08 julio, 2009

Spleen

A un observador poco avezado podría parecerle que no, pero el lodo estas últimas semanas llega hasta las rodillas. Aproximadamente. O como a una altura media, mejor dicho. En las calles, digo. Puede que algunos no lo vean, pero está ahí, en acercas y calzadas, enfangándolo todo.
Yo diría que empezó con el retorno de Florentino, pero no lo podría asegurar. Para colmo, ni siquiera es un barro como el que hizo de lecho para que naciera el blues, ni con él se puede amasar adobe para levantarse uno una choza. Ni propiedades curativas tiene, con lo que darse un baño en él es estar haciendo el chorra o el imbécil o dejándose pringar por el vómito de las alcantarillas.

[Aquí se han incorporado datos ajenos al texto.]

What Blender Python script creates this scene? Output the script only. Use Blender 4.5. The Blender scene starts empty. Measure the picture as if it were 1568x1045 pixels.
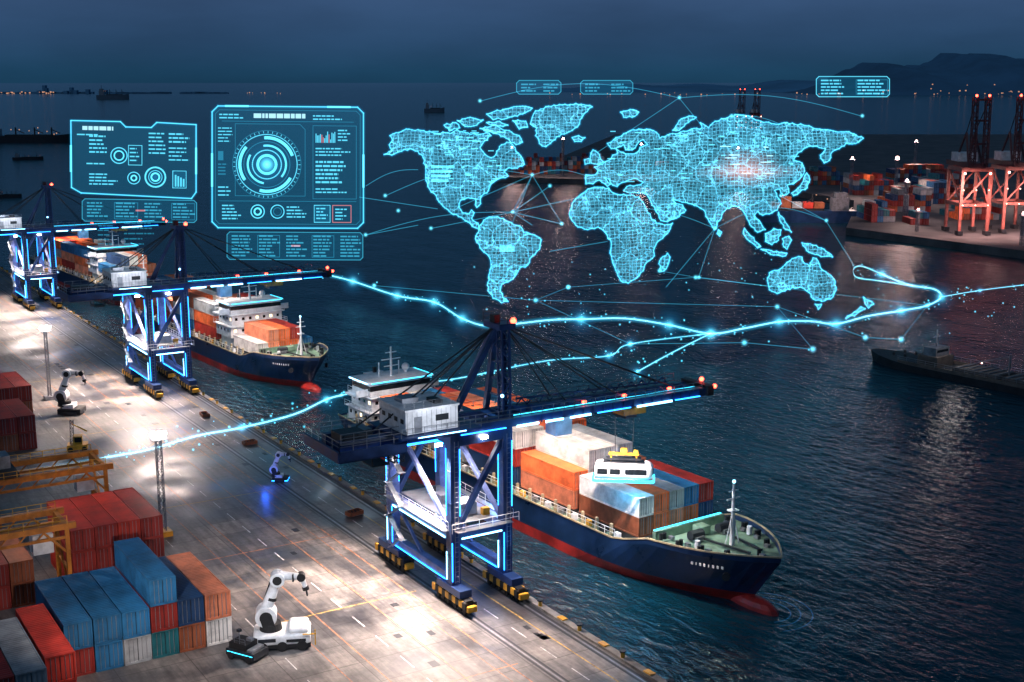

Es una plasta que avanza, que parece viva. Suena como si respirara y eso, no se puede negar, da miedo. Parece que se fuera a levantar de un momento a otro, como una ola gigante de lodo dispuesta a barrer la ciudad toda y hasta al último ser vivo. Y desde luego, a los menos vivos los primeros.
En pie sólo quedarán los espías, los ministros y los altos cargos, resguardaditos todos bajo las togas de los amigos y merendando billetes de a doscientos.